→ **Problem to solve**:
What lines of the data hold the string "high"? Pull each one out.

→ **Stored rows**:
----

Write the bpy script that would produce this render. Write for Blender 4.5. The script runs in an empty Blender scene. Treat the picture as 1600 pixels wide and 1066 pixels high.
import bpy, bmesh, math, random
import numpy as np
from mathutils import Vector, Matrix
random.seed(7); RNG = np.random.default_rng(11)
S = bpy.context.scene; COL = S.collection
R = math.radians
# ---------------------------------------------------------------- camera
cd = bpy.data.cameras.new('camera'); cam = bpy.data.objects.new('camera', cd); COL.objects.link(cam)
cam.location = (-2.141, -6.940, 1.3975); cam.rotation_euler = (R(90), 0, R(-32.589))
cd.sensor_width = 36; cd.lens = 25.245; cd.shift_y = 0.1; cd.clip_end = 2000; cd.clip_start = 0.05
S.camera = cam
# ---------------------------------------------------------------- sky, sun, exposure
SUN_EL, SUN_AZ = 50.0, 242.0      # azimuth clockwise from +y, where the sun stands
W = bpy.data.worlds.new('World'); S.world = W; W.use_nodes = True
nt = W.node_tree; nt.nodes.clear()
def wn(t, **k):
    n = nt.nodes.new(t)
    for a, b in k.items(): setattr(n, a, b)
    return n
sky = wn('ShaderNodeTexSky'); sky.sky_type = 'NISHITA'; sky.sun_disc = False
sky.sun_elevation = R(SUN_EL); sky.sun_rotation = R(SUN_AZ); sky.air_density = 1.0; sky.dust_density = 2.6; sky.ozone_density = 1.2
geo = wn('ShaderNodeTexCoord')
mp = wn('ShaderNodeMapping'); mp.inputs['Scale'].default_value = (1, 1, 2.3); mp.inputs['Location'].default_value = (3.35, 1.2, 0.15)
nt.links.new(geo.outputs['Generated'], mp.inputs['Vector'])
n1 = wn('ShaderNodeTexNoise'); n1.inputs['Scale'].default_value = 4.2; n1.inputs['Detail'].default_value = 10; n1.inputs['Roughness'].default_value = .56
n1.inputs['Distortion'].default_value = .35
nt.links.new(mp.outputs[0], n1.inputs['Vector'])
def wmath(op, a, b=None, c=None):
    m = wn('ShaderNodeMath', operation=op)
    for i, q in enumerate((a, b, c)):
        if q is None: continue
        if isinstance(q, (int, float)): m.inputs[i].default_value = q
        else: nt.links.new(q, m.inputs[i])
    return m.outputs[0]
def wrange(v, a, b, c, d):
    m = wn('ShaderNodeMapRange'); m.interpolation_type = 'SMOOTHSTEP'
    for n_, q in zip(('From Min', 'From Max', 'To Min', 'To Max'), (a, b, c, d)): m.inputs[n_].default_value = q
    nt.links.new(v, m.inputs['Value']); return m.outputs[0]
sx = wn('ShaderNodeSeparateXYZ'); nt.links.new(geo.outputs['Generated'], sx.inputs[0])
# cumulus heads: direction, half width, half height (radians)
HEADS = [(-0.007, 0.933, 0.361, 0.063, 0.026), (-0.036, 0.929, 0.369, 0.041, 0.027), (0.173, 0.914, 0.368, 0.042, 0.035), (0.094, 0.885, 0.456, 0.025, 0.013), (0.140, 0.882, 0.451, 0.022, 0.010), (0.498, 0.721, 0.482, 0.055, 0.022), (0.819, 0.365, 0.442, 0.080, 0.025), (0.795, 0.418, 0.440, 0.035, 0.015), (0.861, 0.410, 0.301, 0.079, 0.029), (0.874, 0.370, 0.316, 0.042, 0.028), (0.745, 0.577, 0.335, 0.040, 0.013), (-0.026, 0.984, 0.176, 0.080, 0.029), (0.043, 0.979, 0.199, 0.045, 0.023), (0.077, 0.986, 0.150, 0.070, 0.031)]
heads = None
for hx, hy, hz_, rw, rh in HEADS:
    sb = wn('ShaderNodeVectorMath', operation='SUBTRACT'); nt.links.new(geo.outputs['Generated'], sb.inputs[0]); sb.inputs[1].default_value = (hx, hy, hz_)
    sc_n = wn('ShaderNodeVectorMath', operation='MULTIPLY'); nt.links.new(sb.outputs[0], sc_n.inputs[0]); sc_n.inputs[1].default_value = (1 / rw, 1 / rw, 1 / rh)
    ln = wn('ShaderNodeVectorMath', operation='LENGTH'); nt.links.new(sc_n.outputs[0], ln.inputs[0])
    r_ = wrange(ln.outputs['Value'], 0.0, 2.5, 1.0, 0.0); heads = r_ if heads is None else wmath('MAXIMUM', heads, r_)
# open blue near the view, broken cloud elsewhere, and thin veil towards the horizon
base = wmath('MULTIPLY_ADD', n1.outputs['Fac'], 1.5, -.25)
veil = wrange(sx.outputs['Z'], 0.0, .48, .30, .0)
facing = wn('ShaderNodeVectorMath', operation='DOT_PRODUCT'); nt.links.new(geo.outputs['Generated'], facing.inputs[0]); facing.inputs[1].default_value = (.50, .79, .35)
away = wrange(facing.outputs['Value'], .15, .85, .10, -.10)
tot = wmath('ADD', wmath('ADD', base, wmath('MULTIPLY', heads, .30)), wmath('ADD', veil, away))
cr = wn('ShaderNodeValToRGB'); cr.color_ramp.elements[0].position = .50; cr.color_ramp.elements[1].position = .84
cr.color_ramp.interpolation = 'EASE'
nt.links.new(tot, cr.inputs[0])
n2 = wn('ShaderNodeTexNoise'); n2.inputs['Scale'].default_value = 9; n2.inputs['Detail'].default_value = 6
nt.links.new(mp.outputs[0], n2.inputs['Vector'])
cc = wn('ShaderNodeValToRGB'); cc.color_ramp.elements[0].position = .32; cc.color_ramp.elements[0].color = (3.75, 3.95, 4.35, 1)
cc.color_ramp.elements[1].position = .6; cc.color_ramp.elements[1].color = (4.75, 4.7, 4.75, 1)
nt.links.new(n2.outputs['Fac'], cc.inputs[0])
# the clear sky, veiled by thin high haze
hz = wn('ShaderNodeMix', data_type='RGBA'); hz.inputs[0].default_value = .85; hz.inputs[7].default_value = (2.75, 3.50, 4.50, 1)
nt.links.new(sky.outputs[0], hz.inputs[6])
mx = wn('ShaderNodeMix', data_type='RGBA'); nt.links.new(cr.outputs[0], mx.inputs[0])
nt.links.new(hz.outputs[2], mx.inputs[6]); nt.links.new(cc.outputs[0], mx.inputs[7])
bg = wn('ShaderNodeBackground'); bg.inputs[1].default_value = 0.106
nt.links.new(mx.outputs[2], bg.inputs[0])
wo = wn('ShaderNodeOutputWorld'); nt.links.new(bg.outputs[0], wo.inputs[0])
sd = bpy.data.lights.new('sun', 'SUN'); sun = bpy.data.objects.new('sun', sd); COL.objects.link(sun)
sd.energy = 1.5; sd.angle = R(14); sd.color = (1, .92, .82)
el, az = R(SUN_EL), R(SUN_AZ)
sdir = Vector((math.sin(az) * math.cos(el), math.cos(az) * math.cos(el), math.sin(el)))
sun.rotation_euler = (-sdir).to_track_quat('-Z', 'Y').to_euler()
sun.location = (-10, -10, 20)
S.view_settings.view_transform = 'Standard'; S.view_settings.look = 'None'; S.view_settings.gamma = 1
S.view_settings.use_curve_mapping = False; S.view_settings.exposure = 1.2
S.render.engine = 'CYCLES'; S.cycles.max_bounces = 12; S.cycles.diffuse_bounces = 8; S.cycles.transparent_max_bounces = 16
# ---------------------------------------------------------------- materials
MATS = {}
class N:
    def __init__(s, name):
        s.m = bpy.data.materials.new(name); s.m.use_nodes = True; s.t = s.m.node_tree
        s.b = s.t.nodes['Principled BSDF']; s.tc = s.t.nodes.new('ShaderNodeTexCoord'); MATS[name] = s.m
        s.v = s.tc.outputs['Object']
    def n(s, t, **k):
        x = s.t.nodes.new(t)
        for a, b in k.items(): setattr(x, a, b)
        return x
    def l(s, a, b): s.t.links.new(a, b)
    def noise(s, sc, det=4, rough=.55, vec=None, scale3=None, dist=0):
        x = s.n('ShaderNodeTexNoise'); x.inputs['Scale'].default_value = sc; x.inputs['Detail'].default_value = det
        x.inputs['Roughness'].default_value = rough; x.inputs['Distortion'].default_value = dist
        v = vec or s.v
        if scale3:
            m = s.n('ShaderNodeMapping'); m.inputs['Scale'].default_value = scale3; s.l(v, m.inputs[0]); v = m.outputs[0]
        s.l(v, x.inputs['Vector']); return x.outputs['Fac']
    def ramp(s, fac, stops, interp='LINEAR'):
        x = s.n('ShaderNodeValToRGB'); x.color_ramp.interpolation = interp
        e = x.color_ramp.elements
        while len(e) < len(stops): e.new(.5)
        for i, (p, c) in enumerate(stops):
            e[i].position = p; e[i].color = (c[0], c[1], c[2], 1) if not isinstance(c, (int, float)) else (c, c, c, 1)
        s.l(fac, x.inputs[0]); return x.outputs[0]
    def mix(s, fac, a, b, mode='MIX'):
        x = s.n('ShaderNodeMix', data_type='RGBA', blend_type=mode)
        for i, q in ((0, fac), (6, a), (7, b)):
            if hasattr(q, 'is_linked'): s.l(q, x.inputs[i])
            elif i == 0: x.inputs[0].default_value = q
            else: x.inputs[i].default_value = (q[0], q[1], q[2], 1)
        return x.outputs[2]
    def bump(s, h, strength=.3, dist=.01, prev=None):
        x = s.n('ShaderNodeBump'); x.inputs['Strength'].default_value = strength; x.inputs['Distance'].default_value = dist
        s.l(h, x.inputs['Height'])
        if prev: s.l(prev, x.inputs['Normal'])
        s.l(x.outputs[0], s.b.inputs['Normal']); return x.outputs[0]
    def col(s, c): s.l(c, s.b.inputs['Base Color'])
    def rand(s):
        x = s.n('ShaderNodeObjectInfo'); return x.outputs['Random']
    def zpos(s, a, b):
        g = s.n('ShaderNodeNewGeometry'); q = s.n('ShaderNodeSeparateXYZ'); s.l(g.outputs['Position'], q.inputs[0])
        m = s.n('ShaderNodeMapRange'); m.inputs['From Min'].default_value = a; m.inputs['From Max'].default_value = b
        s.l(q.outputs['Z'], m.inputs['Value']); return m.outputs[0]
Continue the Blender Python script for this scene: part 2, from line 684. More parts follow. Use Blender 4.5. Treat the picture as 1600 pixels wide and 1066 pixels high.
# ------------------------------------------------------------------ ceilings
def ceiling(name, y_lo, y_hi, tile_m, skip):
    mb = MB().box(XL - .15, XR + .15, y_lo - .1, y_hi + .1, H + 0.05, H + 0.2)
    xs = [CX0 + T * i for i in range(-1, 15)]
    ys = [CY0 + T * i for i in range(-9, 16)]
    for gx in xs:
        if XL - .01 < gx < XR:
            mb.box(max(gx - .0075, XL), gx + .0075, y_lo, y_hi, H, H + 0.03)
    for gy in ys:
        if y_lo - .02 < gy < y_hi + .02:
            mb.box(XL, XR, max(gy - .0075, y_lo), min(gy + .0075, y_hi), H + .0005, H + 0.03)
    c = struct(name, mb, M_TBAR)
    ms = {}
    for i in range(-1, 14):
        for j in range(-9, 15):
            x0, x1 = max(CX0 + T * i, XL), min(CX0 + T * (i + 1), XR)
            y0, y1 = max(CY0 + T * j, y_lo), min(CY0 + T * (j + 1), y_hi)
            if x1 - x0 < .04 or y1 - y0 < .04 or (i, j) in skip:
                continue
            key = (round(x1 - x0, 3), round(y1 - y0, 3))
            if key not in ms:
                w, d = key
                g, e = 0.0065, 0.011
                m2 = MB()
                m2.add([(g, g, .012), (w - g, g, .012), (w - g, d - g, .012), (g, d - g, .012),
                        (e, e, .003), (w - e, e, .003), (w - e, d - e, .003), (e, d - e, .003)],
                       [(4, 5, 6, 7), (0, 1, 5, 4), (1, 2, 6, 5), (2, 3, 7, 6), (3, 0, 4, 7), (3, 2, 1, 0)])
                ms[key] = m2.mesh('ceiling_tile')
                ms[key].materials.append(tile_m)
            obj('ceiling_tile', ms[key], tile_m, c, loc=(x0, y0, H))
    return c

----

→ **Problem solution**:
Write the bpy script that would produce this render. Write for Blender 4.5. The script runs in an empty Blender scene. Treat the picture as 1600 pixels wide and 1066 pixels high.
# the clear sky, veiled by thin high haze
Continue the Blender Python script for this scene: part 2, from line 684. More parts follow. Use Blender 4.5. Treat the picture as 1600 pixels wide and 1066 pixels high.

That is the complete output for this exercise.